Para ele, o que mais preocupa é voltar uma política agressiva de concessão de crédito com taxa subsidiada e direcionada, sem observar os fundamentos da economia.

— Será uma questão de intensidade — diz Ramos.

Freio com menos potência

Em audiência no Senado na última quinta-feira, o presidente do BC, Roberto Campos Neto, fez o alerta. Afirmou que 42% do crédito da economia são direcionados e, portanto, não estão sob o impacto direto da atuação do BC. Nos países emergentes, a média é de 6%.

— É como se o Banco Central pisasse no freio, mas o freio tivesse menos potência. Ou como se a gente tivesse uma tubulação que estivesse um pouco entupida — disse o chefe da autoridade monetária.

Gustavo Sung, economista-chefe da Suno Research, explica que o Brasil já tem uma taxa neutra de juros alta, por conta de caraterísticas locais. E ela aumenta quando o crédito subsidiado sobe. A taxa neutra é o nível de juros que não acelera nem desacelera a inflação.

— Quanto maior o crédito direcionado ou a taxa subsidiada, mais a taxa de juros precisa ser elevada para ter efeito — disse Sung.
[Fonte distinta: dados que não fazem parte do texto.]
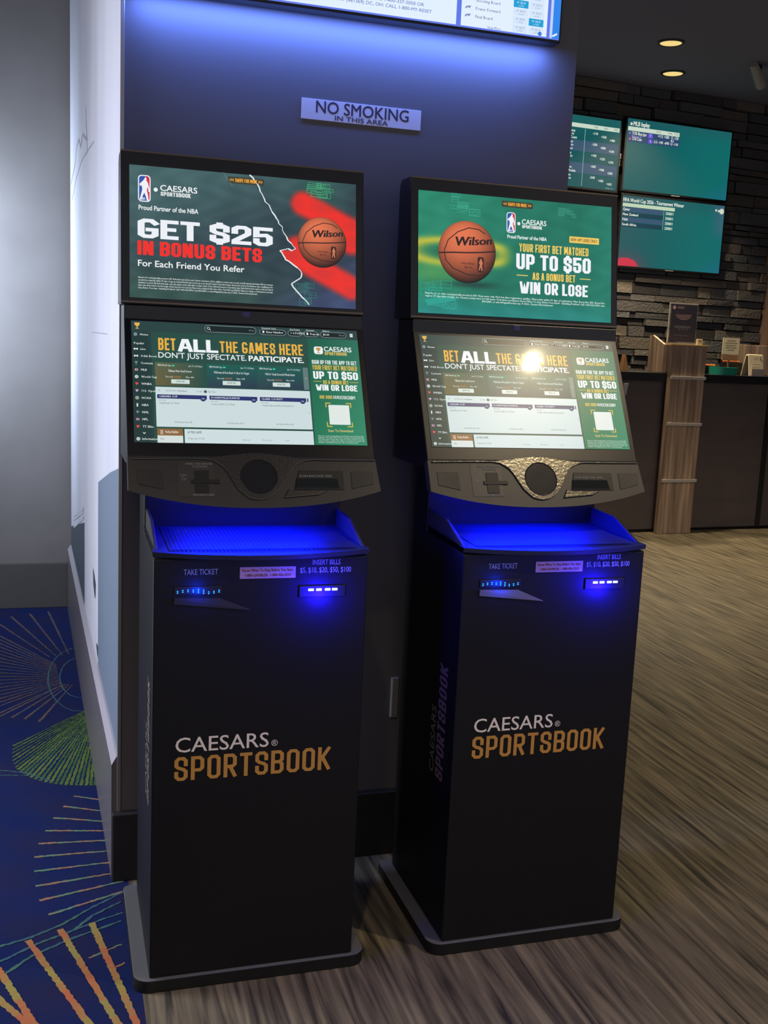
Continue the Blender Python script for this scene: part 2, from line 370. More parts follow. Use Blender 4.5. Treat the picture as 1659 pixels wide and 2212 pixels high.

Outro ponto que tem chamado atenção de economistas é sobre a mobilização do banco para emitir títulos isentos de impostos, nos moldes de uma Letra de Crédito Imobiliária (LCI) ou Agrícola (LCA). É uma forma de depender menos do Tesouro e, ao mesmo tempo, ampliar suas operações.

Nesse ponto, a preocupação é sobre uma possível concorrência com as emissões do próprio Tesouro para bancar a dívida pública. Isso porque um título do BNDES seria “quase” soberano, mas livre de impostos e disputando liquidez com emissões federais.

— Com certeza tem uma concorrência, mas claro que as captações do Tesouro são muito maiores. No fim, a União acaba atuando como um garantidor, é como se a União estivesse emitindo um título — considera Tiago Sbardelotto, economista da XP.

Nos bastidores, a Fazenda tenta minimizar. Integrantes da equipe de Fernando Haddad afirmam que as emissões do BNDES tendem a ser baixas, embora não esteja claro ainda qual será o montante que será colocado no mercado. Além disso, veem que as taxas de juros estão mais alinhadas com o mercado.

Entre outras ações, o BNDES pode atuar com subsídios financeiros e creditícios. Os subsídios financeiros são aqueles que têm desembolso do Tesouro, a fim de completar a diferença entre o que o credor recebe e o que o mutuário paga.

Já os creditícios são aqueles em que não há desembolso, sendo calculados por meio da diferença entre o custo de captação de recursos pelo Tesouro e o que a autarquia recebe pelos empréstimos que faz ao BNDES.

Trava no arcabouço fiscal

Alexandre Manoel, economista-chefe da AZ Quest, pondera que a possibilidade de subsídios financeiros foi bastante reduzida por conta do novo arcabouço fiscal, proposto pelo governo federal e em discussão no Congresso.

— Pelo arcabouço fiscal, a expansão do BNDES concorreria com as demais despesas do governo, como saúde e educação — disse Manoel.

O arcabouço diz que uma eventual capitalização do banco fará parte dos limites da regra fiscal e vai concorrer com outras despesas. É uma restrição inclusive maior que o teto de gastos, que colocava essa capitalização como exceção.

Para aumentar os benefícios creditícios, seria preciso mudar a TLP, taxa adotada pelo BNDES hoje e mais alinhada a indicadores de mercado. A antiga TJPL era mais subsidiada.

— Para vislumbrar uma política para frente, o que o mercado vai prestar atenção é em mudanças na TLP, que eu creio que vai gerar sinais muito ruins se forem muito significativas — afirma Manoel.